3. E', invece, illegalmente determinato il complessivo trattamento sanzionatorio.

Non dipendendo l'inammissibilità del ricorso dalla sua tardività (n. 47766 del 26/06/2015, Butera, Rv. 265106), la Corte deve rilevare d'ufficio l'illegalità tanto della determinazione della pena, che delle sanzioni accessorie.

3.1. Quanto alla determinazione della pena principale, già il dispositivo della sentenza di primo grado (nonché, in linea con esso, la motivazione della decisione) ha applicato l'istituto della continuazione tra i reati di bancarotta, in luogo dell'aggravante della cd. continuazione fallimentare ex art. 219, comma 2, n. 1), L. Fall.; di conseguenza, pur applicando le circostanze attenuanti generiche, le ha sottratte al giudizio di comparazione ed ha, comunque, erroneamente operato sulla pena base l'aumento a norma dell'art. 81 c.p..

Si verte, dunque, in ipotesi di "pena illegale", che ricorre - non già qualora il trattamento sanzionatorio sia di per sé complessivamente legittimo e il vizio attenga al percorso argomentativo attraverso il quale il giudice è giunto alla conclusiva determinazione dell'entità della condanna - ma quando, come nel caso di specie, la pena, così come indicata nel dispositivo, non sia per legge irrogabile (Sez. 2, n. 22136 del 19/02/2013, Nisi, Rv. 255729; conf. Sez. 6, n. 20275 del 07/05/2013, Rv. 257010; Sez. U, n. 40986 del 19/07/2018; con specifico riferimento all'ipotesi in esame, Sez. 5, n. 48361 del 17/09/2018, Rv. 274182).
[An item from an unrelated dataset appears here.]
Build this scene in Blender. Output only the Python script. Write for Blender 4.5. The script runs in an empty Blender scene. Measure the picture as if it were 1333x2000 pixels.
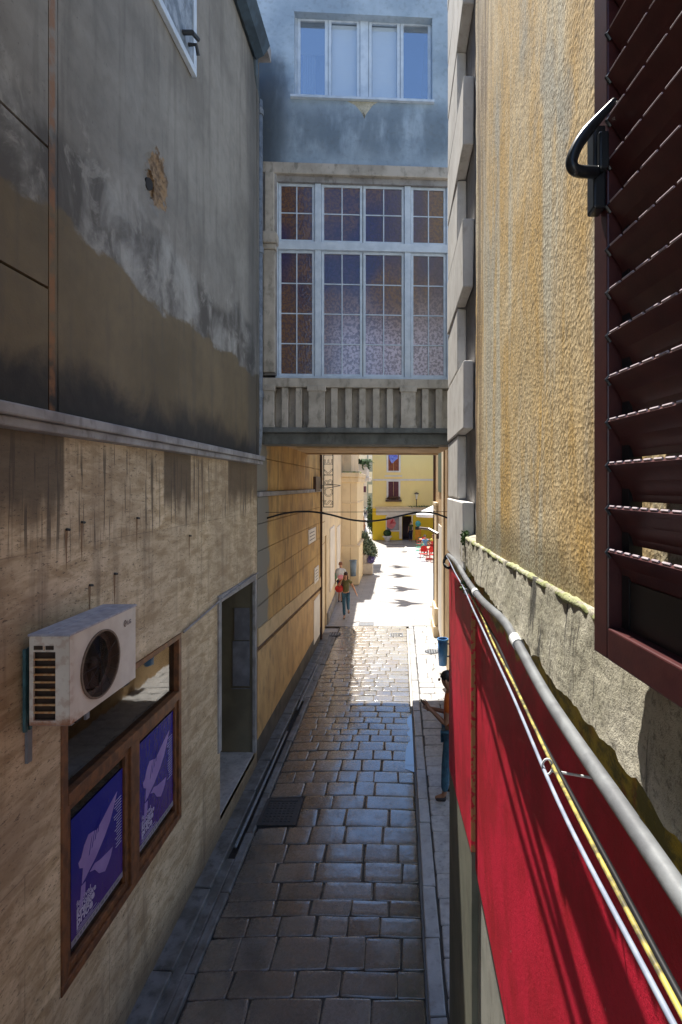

Di conseguenza, in parte qua, la sentenza impugnata deve essere annullata con rinvio ad altra Sezione della Corte di appello di Catania che, fermo il divieto di reformatio in peius, determinerà la pena principale eliminando la quota riferita alla disciplina dettata dall'art. 81 c.p., restando l'assorbimento del disvalore aggiuntivo espresso dalla pluralità dei fatti di cui all'art. 219, comma 2, n. 1), L. fall. (Sez. U, n. 21039 del 27/01/2011, Loy).

3.2. Per gli stessi motivi, la Corte deve rilevare d'ufficio l'ulteriore profilo di illegalità, che investe la determinazione della durata delle pene accessorie.

Invero, la sentenza n. 222 del 2018 della Corte costituzionale ha dichiarato l'illegittimità costituzionale del R.D. 16 marzo 1942, n. 267, art. 216, u.c., (Disciplina del fallimento, del concordato preventivo e della liquidazione coatta amministrativa), nella parte in cui dispone: "la condanna per uno dei fatti previsti dal presente articolo importa per la durata di dieci anni l'inabilitazione all'esercizio di una impresa commerciale e l'incapacità per la stessa durata ad esercitare uffici direttivi presso qualsiasi impresa", anziché: "la condanna per uno dei fatti previsti dal presente articolo importa l'inabilitazione all'esercizio di una impresa commerciale e l'incapacità ad esercitare uffici direttivi presso qualsiasi impresa fino a dieci anni".

Si verte in ipotesi di pena illegale rilevabile d'ufficio dal giudice di legittimità, in quanto, indipendentemente dal fatto che le pene concretamente irrogate rientrino nella cornice edittale della norma così come manipolata dal giudice delle leggi, il procedimento di commisurazione si è basato su una norma dichiarata incostituzionale (cfr. Sez. U, n. 33040 del 26/02/2015,.lazouli, Rv. 264205; Sez. U, n. 37107 del 26/02/2015, Marcon, Rv. 264857).

Dopo la pronuncia della Corte costituzionale, sono intervenute, a chiarirne la portata, le Sezioni unite, che, hanno affermato il principio in forza del quale le pene accessorie per le quali la legge indica un termine di durata non fissa devono essere determinate in concreto dal giudice in base ai criteri di cui all'art. 133 c.p. (Sez. U., n. 28910 del 28/02/2019, Suraci).

4. La sentenza impugnata deve essere, pertanto, annullata con rinvio limitatamente al trattamento sanzionatorio, con rinvio ad altra Sezione della Corte di appello di Catania.

P.Q.M.
Annulla senza rinvio la sentenza impugnata, limitatamente al reato di cui al capo b), estinto per prescrizione. Annulla la medesima sentenza, quanto al trattamento sanzionatorio, con rinvio per nuovo esame sul punto ad altra sezione della Corte di appello di Catania. Dichiara inammissibile nel resto il ricorso.

Così deciso in Roma, il 26 aprile 2022.